Si Des Bras En Plus s’est saisi du vélo cargo comme d’un complément pour son offre de déménagement, Olvo l’épouse entièrement. L’activité de la coopérative consiste à livrer auprès des commerçants leurs commandes. Grâce à des points de collecte bien répartis et à une logistique bien rodée, Olvo parvient à concurrencer la camionnette comme modèle de livraison.
Le fait de livrer à vélo n’est pas la seule spécificité d’Olvo. L’aspect social est au centre de ses préoccupations. Par exemple, la coopérative tient à conserver un écart de salaire faible entre ses cadres et salariés. Chacun des employés, de la com’ à la direction en passant par les commerciaux, doivent assurer au minimum cinq heures de livraison par semaine. « Ça nous permet de rester en contact avec notre activité », explique Willem, commercial.
D’autre part, la coopérative fonctionne sur le modèle de la SCOP (Société coopérative de production). Cela veut dire qu’elle permet à ses salariés d’être actionnaires majoritaires. Olvo dispose donc d’un mode de gouvernance démocratique. Ses salariés peuvent donc déposer un gérant, prendre des décisions aux assemblées générales, avoir un intéressement sur le bénéfice de la société ou avoir un accès libre à l’information.
Un seul paramètre vient ternir le tableau : d’un point de vue strictement financier, le véhicule utilitaire a toujours l’avantage sur le vélo cargo. « On ne fait presque pas de marge sur la livraison », confie Willem, donc « on a besoin de se diversifier ». Location de parties du local, de bureaux, réparation de vélo, ou vente du système de logistique « Cyke », Olvo ne manque pas de ressource pour assurer sa continuité.

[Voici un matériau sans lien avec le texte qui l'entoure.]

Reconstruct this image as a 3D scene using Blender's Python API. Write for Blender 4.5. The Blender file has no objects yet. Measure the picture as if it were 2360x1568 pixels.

Et si, dans le futur, les entreprises fonctionnaient pour rendre un service, et non plus pour capitaliser ?
« Bienvenue dans ma bat-cave »
Niels est le réparateur en chef des vélos cargo. Rien ne destinait ce réceptionniste d’hôtellerie à mettre les mains dans le cambouis et se lancer dans l’aventure Olvo. Sa mission est capitale, car elle permet d’assurer la sécurité des livreurs. Il participe aussi activement au pôle « recherche et développement », pour optimiser la praticité des vélos. C’est là, depuis sa « batcave », que Niels permet à Olvo de rouler.